SET EXERCISE
Locate the line bearing "bush('low shaded bush" in the material below, then reproduce it and each following line up to and including the line bearing "bush('round dark bush".

------------------------------------

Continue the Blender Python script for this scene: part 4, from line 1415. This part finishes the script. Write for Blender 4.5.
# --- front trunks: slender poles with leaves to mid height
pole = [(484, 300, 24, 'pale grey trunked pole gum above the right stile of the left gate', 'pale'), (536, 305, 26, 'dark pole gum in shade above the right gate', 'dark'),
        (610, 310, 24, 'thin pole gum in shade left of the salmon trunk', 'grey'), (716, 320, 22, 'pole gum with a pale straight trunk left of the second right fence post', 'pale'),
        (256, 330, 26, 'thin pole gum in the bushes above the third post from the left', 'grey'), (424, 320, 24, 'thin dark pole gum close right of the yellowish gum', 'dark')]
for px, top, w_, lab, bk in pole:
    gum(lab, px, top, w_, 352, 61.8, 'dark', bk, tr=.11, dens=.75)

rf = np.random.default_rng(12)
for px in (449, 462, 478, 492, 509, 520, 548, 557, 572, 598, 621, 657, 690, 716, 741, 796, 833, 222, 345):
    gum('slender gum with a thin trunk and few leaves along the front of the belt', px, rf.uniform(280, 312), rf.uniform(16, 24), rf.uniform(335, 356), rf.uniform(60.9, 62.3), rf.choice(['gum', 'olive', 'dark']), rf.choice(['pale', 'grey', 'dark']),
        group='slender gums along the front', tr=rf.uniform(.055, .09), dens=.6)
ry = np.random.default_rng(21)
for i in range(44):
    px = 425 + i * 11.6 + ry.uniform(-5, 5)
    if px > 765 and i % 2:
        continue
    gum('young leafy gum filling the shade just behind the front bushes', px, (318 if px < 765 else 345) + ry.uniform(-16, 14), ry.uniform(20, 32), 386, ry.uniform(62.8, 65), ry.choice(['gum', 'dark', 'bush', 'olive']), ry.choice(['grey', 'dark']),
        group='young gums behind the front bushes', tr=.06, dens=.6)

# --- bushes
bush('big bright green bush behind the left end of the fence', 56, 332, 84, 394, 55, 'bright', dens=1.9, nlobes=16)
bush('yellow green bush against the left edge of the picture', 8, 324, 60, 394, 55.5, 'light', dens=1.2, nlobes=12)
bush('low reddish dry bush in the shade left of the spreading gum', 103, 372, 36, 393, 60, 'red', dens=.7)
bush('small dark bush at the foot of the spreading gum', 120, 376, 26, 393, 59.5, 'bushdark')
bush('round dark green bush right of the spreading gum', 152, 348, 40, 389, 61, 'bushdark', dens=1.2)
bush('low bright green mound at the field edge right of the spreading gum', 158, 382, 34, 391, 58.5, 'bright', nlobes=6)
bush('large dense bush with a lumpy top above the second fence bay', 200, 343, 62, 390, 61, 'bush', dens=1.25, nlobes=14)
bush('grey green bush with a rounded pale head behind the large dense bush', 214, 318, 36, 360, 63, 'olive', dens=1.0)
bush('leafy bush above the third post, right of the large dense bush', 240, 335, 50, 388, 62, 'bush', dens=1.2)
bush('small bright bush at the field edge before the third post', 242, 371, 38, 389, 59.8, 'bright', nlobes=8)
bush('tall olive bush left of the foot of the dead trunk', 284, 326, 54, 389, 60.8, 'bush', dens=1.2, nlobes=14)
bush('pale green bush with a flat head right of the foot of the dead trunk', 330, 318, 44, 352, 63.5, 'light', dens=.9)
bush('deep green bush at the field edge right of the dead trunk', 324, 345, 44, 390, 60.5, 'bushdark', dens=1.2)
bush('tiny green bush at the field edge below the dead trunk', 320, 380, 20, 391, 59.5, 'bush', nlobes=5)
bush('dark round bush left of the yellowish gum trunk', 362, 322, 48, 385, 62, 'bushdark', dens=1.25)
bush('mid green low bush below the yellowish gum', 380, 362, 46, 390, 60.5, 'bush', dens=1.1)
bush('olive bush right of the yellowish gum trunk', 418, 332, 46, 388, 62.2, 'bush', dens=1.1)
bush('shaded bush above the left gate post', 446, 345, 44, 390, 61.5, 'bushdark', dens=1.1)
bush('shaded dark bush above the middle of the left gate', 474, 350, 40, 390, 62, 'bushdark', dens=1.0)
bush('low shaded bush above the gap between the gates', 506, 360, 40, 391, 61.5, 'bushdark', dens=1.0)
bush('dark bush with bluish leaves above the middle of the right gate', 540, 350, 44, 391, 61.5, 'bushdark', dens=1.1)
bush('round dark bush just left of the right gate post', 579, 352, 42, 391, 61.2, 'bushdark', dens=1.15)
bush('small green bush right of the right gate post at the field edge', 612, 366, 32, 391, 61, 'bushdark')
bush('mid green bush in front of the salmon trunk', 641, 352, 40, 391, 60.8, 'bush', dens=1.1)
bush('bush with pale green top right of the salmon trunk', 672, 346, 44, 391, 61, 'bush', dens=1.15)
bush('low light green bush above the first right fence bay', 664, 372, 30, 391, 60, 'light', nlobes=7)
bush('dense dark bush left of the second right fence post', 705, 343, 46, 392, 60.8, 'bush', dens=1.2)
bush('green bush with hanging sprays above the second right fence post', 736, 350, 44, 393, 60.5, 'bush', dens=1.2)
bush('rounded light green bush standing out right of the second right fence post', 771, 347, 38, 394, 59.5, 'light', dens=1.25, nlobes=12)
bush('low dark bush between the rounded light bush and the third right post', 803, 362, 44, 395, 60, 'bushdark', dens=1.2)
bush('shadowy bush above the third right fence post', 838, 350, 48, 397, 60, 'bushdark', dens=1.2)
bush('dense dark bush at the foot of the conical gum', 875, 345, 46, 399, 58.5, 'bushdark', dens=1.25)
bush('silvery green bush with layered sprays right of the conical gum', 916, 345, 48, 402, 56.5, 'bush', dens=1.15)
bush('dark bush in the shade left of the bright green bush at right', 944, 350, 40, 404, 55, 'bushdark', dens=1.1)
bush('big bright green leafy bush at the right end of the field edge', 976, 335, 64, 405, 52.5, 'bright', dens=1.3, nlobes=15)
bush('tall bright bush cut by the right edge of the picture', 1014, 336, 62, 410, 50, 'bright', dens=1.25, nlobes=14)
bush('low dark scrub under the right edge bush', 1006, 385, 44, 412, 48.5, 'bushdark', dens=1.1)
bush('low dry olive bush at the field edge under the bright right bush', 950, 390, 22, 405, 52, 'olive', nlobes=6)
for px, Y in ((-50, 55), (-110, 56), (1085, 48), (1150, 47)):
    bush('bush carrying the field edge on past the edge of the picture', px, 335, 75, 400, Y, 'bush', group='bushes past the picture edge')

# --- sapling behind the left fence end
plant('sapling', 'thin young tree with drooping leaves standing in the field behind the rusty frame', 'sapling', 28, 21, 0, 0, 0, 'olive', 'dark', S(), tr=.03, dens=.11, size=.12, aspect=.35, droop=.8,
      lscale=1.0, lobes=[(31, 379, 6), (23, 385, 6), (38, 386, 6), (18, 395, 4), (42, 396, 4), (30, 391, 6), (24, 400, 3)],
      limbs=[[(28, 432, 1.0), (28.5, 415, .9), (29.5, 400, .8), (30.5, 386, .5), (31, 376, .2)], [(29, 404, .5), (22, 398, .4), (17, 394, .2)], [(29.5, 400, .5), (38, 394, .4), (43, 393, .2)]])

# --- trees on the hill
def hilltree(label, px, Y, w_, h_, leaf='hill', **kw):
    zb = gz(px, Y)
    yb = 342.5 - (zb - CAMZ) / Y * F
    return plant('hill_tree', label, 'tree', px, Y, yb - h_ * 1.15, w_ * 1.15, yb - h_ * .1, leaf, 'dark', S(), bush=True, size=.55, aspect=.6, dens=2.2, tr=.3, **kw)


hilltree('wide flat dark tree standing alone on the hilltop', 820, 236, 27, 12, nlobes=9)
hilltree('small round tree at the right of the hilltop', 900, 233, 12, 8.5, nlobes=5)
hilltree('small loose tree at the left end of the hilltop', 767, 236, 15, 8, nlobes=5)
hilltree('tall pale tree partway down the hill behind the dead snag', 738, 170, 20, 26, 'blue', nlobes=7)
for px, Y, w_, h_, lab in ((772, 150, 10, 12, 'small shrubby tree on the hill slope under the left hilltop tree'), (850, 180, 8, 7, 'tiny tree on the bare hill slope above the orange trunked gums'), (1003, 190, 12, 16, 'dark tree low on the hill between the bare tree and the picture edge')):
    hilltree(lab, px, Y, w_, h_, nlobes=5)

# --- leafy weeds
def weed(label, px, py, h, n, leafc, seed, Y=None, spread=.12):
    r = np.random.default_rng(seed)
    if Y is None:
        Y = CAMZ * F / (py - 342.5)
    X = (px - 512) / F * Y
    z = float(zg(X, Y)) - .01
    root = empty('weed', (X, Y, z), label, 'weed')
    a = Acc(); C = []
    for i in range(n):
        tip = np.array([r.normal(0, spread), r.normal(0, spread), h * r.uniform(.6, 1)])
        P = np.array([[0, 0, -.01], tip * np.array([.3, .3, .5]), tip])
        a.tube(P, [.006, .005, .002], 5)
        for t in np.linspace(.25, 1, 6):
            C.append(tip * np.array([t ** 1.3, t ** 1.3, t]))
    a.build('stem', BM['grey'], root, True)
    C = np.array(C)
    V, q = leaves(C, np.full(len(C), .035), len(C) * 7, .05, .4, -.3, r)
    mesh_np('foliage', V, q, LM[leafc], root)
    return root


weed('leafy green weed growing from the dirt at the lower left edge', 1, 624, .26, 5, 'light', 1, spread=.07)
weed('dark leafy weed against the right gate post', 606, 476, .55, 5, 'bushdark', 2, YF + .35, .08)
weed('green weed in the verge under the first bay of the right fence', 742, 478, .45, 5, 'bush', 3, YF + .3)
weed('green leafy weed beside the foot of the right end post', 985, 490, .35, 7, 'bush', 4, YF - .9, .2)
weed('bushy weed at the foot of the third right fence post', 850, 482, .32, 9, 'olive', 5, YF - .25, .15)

------------------------------------

TASK SOLUTION
bush('low shaded bush above the gap between the gates', 506, 360, 40, 391, 61.5, 'bushdark', dens=1.0)
bush('dark bush with bluish leaves above the middle of the right gate', 540, 350, 44, 391, 61.5, 'bushdark', dens=1.1)
bush('round dark bush just left of the right gate post', 579, 352, 42, 391, 61.2, 'bushdark', dens=1.15)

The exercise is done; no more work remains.